Under review for downgrade are the Aaa long-term issuer ratings of the California Public Employees Retirement System and the California State Teachers' Retirement System. The ratings were issued in connection with each system's municipal credit enhancement program. Moody's affirmed both programs' Prime-1 short-term ratings.

Moody's issued a split decision on the state's two large university systems after viewing their exposure to the state government, which it downgraded to Baa1 earlier last week.

In the case of California State University, Moody's said its downgrade review "reflects the increased risk of steep cuts and lengthy deferrals of state payments to the CSU, which account for 45% of the CSU's operating revenues."

The action affects $3.13 billion in outstanding systemwide revenue bonds, rated Aa3, and $492 million in outstanding A1-rated State Public Works Board bonds. Cal State's P-1 commercial paper rating is unaffected.

For the University of California, while it is "not immune" from state funding cuts, "we expect that combinations of tuition and other revenue increases, expense controls including planned furloughs and other operating efficiency initiatives will allow the university to sustain healthy operating performance," Moody's said.

The agency affirmed the university system's Aa1 general revenue bond rating, and affirmed the system's other ratings, all of which retain a stable outlook.

Moody's cited three major reasons behind placing the pension systems' issuer ratings on watch for downgrade: market declines that reduce the funding status of both systems; the declining credit profile of the plans' sponsor, California, as reflected in last week's downgrade; and increased risk that the plans will actually have to pay out money as part of their credit enhancement commitments, due to recent disruptions in the municipal market.

"Even though CalPERS and CalSTRS have honored these guarantees to date without undue strain, the ratings had previously incorporated an expectation that the likelihood of draws under the programs was remote," Moody's said. "Experience has shown this not to be the case."

According to Moody's, thus far there have been draws under the programs, but no credit losses.

As of March 31, CalSTRS reported enhancing $2.62 billion, with projected fee income of almost $4.2 million during fiscal 2009. It reported credit enhancement commitments in seven states, but 67% of the total was in California.

As of Dec. 31, CalPERS reported its credit enhancement program had $2.3 billion in commitments, and had generated $3.9 million in net earnings the previous year.

It had commitments in seven states, with California representing $48% of the total.

Earlier in 2008, the CalPERS board had approved a policy change allowing the program to increase its maximum commitments to $10 billion from $5 billion, but found a challenging market environment, according to the program's annual report.

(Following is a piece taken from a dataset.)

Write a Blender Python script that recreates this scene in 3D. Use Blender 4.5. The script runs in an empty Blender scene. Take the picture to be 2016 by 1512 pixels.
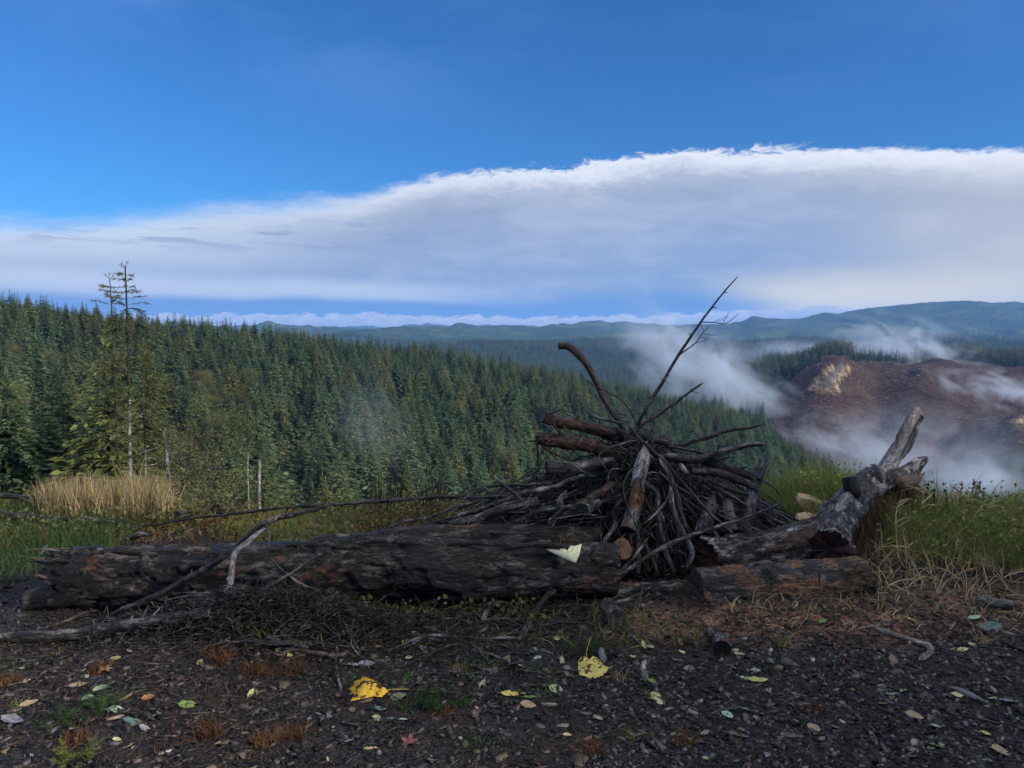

"Many of our financial partners have exited the credit enhancement market altogether or scaled back in volume of deals done," the report said. "As a result, staff has had difficultly finding partners and co-investors for many credit enhancement program transactions."

On the other hand, the report said, the program had been able to take advantage of improved pricing and better negotiating position for enhancement terms.